WASHINGTON, DC-Congressional plans to tax private equity carried interest as regular income–a measure that would have a huge impact on real estate partnerships as well–are slowly moving forward. Yesterday, Ways and Means Committee Chairman Rep. Charles B. Rangel introduced a comprehensive tax plan that would, among other measures, more than double, to 35%, the tax rate on carried interest. Currently, it is taxed at 15%. Carried interest is the percentage of a fund, JV or limited partnership's profits that a general partner takes as compensation. Such profits are taxed at capital gains rates as opposed to ordinary income, which can be as much as 35%.
Not surprisingly, representatives from the real estate and financial communities have voiced strong protest against the proposal. The Building Owners and Managers Association (BOMA) International, for instance, says that taxing returns from carried interests at ordinary income rates will disrupt the investment relationship between entrepreneurs and their capital finance partners.
“The significance of this change will be felt most noticeably on 'Main Street' and in underserved cities and neighborhoods that require developers to take up-front risks in exchange for future profits in tough economic areas,” says BOMA International chairman and CEO Brenna S. Walraven, who is also executive managing director, national property management at USAA Real Estate Co. “In short, this huge tax increase would have profound unintended consequences to the 1.5 million workers directly employed by the real estate industry and the nation's 800,000 construction workers.”

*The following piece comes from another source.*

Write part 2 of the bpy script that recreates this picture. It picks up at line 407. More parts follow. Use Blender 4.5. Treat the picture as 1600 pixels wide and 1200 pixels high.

The National Multi Housing Council and National Apartment Association says such a change in the law would have a negative impact on the production and renovation of affordable housing. “The partnership arrangements that utilize carried interests are vital to the development of new properties and the updating of existing properties across the US,” says Jim Arbury, NMHC/NAA's SVP of Government Affairs. “The unintended consequences of imposing new tax rules on the real estate industry will be felt throughout the country–not just on Wall Street.” Jennifer Bonar Gray, vice president of tax for the National Multi Housing Council/National Apartment Association Joint Legislative Program, gives a more extensive analysis on the issues here.
Noting that the “carried interest proposal represents a 133% tax increase, Jeffrey D. DeBoer, president and CEO of the Real Estate Roundtable, calls for further economic analysis of the measure. “Congress should study it further to be sure that the proposed solution for ensuring tax fairness does not unintentionally harm economic growth,” he says.
To be sure, there is virtually no chance the proposal will be enacted in this legislative session. Rangel has said he expects his wide-ranging proposal to require months of debate before it could be enacted. Also, it has been widely reported that Senate Majority Leader Harry Reid does not intend to schedule a floor vote for any carried interest legislation until next session at the earliest.
Critics of the bill, though, are getting more nervous about its prospects now that it has been linked to other tax measures. A stand-alone bill upping the tax rate on carried interest would have had little chance of passing, much less escaping a veto by Pres. George Bush, says William H. Venema, chair in the corporate and securities practice of Epstein Becker Green Wickliff & Hall, P.C and the managing partner of the Dallas office. Rangel's measure, though, links the tax increase to the abolition of the widely hated alternative minimum tax as well as an increase in the popular standard tax exception for a married couple and child credit. It is a very politically astute move, Venema tells GlobeSt.com. The president would have a more difficult time vetoing this measure, he says.